[Scripts that build scenes]

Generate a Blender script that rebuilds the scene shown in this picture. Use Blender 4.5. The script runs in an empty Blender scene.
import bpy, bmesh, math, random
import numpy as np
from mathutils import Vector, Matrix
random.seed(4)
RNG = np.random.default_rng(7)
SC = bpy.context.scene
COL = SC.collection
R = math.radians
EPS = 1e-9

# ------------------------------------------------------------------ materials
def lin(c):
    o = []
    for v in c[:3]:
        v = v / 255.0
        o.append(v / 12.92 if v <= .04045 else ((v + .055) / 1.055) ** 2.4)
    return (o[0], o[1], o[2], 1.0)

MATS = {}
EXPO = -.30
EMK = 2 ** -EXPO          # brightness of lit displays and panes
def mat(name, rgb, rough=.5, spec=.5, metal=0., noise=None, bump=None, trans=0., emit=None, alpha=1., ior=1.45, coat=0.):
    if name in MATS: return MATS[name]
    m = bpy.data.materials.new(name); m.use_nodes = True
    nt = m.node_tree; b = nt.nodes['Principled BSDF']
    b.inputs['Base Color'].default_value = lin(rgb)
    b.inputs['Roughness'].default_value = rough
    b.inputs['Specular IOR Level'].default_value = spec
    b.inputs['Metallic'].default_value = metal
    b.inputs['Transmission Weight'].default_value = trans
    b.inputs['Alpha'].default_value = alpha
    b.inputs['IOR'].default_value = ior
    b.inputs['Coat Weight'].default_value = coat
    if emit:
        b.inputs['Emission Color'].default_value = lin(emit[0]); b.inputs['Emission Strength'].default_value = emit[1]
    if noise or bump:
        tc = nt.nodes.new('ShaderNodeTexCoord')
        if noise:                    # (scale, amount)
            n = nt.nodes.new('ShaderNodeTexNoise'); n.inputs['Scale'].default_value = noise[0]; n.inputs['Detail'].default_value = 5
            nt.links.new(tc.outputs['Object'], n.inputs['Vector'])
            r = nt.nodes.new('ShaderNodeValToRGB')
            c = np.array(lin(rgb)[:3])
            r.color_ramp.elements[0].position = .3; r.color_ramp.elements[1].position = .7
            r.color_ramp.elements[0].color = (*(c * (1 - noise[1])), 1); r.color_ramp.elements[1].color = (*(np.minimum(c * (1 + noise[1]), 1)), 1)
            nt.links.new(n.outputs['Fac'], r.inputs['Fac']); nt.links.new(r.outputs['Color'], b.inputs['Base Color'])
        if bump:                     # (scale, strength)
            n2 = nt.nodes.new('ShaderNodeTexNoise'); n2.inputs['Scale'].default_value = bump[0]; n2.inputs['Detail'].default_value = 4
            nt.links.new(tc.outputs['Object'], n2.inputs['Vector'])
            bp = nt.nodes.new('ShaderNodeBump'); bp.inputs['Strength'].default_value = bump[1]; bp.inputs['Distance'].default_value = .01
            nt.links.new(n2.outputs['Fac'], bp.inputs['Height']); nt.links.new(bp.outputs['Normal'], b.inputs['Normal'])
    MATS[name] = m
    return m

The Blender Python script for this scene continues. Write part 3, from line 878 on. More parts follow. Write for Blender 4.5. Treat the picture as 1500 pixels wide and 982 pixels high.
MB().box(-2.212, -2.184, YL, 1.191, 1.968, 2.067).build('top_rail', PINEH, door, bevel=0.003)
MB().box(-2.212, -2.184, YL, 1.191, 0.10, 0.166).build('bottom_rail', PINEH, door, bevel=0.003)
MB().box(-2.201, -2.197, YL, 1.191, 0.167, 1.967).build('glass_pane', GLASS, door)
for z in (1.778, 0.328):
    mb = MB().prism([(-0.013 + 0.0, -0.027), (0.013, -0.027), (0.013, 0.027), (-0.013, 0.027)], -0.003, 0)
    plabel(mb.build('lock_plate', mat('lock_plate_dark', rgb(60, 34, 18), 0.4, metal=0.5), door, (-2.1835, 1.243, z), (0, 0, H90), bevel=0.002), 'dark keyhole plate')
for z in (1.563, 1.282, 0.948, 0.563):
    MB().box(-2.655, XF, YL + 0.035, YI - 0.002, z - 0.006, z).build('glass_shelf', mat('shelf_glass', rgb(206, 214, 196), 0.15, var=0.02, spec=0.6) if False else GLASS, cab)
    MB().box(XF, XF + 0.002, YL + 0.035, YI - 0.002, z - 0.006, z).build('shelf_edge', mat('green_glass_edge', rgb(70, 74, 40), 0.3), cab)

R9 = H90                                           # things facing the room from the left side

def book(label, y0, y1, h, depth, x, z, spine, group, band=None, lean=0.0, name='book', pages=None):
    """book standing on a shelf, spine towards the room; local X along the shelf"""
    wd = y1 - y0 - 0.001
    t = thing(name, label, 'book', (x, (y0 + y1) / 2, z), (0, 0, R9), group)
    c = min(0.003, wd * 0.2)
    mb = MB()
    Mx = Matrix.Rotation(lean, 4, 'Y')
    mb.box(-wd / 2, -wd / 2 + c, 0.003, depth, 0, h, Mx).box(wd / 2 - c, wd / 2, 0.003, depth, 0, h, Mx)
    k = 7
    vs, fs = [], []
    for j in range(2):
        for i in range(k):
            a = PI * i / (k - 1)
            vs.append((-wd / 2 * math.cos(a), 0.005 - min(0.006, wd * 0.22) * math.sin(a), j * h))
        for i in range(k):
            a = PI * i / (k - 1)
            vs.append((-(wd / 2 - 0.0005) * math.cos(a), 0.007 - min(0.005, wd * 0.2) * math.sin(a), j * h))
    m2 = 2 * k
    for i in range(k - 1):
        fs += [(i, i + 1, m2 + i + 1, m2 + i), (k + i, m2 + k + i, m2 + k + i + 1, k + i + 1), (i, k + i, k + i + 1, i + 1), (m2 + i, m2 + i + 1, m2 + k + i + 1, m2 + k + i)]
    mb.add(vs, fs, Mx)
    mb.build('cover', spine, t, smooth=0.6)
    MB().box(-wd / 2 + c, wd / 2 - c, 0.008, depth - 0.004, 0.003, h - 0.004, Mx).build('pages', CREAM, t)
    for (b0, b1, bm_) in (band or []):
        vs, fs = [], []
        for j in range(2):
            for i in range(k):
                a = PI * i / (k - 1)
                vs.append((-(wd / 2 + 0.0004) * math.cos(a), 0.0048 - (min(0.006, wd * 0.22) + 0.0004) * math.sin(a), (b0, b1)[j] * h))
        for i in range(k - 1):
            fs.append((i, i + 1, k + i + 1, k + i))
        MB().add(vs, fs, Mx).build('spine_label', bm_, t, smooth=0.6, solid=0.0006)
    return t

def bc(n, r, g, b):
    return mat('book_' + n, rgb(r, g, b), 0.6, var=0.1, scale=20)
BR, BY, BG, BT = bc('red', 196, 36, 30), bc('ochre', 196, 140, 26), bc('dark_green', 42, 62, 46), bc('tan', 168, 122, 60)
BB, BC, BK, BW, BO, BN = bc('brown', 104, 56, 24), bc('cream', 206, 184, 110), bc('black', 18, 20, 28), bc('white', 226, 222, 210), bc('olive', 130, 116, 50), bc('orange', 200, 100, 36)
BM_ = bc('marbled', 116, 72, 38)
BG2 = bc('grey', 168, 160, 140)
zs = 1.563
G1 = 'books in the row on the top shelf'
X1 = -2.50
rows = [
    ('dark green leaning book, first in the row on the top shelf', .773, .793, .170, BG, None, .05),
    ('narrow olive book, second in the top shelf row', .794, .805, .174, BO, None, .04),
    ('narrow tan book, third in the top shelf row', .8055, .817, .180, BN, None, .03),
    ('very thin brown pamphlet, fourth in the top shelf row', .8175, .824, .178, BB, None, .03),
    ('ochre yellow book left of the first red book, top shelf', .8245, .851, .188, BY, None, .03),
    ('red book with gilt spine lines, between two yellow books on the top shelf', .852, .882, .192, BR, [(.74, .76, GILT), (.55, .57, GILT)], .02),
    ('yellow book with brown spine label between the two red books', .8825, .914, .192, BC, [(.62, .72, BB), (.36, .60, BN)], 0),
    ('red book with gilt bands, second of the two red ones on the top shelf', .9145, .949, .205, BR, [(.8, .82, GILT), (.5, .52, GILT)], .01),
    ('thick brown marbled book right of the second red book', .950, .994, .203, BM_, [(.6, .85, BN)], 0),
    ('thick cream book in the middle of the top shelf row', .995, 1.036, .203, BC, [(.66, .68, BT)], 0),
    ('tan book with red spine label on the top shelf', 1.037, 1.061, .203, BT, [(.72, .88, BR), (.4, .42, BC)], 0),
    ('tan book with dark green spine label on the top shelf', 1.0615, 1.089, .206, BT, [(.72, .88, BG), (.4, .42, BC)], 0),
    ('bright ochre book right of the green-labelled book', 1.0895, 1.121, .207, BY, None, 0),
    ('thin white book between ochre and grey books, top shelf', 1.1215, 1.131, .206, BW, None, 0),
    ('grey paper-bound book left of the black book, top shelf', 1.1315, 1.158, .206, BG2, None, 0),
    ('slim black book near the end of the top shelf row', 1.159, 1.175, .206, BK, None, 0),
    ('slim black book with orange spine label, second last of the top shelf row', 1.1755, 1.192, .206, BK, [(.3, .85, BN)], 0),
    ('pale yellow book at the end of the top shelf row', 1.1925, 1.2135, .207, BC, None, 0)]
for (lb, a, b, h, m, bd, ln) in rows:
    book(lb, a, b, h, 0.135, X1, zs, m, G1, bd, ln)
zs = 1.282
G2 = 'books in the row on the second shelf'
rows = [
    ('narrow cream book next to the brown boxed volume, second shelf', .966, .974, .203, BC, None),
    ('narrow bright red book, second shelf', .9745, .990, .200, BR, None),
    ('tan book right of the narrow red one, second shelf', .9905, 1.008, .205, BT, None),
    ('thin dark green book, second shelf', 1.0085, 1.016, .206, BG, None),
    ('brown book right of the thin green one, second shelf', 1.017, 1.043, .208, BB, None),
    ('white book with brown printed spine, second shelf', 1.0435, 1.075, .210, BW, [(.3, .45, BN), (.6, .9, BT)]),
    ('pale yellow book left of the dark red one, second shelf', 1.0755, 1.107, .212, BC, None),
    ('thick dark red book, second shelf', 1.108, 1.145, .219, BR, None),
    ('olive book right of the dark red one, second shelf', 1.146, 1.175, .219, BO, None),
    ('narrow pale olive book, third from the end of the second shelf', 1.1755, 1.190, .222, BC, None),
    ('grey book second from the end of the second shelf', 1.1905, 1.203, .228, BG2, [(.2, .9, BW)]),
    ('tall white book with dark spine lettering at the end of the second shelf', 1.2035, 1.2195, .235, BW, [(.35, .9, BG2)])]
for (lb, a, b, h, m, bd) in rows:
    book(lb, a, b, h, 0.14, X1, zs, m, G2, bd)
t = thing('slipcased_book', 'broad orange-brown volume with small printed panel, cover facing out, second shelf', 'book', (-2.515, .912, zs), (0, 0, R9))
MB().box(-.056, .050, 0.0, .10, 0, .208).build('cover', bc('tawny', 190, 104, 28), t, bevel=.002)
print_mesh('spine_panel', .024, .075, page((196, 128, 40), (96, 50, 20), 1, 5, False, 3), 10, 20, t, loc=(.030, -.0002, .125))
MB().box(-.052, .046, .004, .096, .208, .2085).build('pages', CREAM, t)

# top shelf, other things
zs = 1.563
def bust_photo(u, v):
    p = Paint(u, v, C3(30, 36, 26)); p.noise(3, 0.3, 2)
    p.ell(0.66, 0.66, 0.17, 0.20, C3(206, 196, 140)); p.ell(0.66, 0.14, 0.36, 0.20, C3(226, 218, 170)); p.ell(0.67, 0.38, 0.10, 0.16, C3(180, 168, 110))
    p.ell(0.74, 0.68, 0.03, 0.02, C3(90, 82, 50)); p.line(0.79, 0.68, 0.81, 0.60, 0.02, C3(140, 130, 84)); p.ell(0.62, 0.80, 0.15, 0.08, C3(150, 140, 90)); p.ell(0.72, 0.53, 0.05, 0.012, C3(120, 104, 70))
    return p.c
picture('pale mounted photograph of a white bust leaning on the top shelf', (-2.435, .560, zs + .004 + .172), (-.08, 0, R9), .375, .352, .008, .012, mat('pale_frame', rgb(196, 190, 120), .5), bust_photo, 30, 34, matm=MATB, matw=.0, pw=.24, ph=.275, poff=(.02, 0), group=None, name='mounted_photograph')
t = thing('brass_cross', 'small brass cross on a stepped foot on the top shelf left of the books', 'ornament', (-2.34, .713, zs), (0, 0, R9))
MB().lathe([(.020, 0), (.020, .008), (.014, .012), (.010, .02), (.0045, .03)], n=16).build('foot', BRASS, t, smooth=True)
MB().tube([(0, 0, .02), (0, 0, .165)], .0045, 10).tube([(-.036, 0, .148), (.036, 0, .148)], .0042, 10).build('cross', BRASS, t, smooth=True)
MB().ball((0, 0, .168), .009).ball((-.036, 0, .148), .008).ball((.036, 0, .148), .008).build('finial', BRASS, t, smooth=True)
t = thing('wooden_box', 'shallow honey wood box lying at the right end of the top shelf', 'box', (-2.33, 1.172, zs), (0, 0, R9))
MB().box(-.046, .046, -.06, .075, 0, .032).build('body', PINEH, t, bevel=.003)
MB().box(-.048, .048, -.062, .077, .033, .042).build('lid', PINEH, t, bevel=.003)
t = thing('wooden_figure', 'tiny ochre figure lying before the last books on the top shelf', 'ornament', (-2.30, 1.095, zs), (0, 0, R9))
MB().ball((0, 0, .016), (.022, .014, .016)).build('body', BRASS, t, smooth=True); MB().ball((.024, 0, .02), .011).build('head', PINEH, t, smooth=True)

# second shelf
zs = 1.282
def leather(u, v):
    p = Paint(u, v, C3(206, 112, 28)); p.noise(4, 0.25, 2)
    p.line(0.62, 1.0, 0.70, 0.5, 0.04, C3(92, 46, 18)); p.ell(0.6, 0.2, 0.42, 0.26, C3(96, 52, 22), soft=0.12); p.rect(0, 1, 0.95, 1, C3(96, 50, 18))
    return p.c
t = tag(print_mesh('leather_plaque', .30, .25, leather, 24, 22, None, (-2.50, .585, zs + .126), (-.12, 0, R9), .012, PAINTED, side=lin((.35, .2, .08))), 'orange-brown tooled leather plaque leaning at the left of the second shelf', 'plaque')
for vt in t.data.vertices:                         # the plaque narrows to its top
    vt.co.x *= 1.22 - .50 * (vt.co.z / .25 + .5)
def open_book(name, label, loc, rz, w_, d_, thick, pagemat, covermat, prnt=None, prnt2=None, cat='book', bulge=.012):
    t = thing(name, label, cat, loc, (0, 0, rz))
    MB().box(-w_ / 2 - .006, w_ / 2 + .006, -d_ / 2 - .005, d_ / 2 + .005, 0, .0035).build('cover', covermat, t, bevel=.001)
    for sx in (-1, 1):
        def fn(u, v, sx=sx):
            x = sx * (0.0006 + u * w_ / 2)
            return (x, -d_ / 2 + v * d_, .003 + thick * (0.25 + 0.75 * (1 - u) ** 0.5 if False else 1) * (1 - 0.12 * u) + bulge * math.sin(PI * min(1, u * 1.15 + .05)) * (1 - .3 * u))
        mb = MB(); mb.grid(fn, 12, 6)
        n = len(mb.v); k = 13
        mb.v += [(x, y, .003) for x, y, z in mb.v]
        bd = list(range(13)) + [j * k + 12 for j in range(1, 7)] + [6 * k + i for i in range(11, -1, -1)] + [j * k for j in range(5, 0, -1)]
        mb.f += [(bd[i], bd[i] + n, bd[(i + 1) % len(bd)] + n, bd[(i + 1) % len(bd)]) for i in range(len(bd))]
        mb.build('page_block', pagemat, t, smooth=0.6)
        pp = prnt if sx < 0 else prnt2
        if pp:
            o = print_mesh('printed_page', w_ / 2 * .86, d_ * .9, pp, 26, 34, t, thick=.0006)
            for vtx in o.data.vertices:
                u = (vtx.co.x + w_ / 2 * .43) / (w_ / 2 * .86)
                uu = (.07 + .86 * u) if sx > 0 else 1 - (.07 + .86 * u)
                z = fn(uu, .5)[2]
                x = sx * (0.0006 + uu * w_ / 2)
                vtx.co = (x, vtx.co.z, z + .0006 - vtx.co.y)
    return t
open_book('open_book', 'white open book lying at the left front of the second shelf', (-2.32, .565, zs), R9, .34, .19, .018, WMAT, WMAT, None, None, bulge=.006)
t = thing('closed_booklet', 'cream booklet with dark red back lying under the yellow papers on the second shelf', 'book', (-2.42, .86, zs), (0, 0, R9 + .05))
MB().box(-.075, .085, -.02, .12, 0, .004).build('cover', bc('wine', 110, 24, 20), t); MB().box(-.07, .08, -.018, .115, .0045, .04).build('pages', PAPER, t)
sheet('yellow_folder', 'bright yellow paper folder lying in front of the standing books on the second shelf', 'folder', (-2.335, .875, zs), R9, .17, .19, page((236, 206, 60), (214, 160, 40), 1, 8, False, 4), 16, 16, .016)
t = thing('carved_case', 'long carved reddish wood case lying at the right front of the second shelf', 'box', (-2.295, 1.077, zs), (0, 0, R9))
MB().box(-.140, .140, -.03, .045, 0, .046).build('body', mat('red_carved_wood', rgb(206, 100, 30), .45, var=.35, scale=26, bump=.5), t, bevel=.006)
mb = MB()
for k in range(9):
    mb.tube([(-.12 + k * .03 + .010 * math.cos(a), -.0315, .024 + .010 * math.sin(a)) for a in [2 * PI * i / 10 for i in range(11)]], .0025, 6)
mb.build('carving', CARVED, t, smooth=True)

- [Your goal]
Include the first line, the line containing "return (o[0], o[1], o[2], 1.0)", and every line between them, copied exactly from the material above; output no other line.

- [Answer]
Generate a Blender script that rebuilds the scene shown in this picture. Use Blender 4.5. The script runs in an empty Blender scene.
import bpy, bmesh, math, random
import numpy as np
from mathutils import Vector, Matrix
random.seed(4)
RNG = np.random.default_rng(7)
SC = bpy.context.scene
COL = SC.collection
R = math.radians
EPS = 1e-9

# ------------------------------------------------------------------ materials
def lin(c):
    o = []
    for v in c[:3]:
        v = v / 255.0
        o.append(v / 12.92 if v <= .04045 else ((v + .055) / 1.055) ** 2.4)
    return (o[0], o[1], o[2], 1.0)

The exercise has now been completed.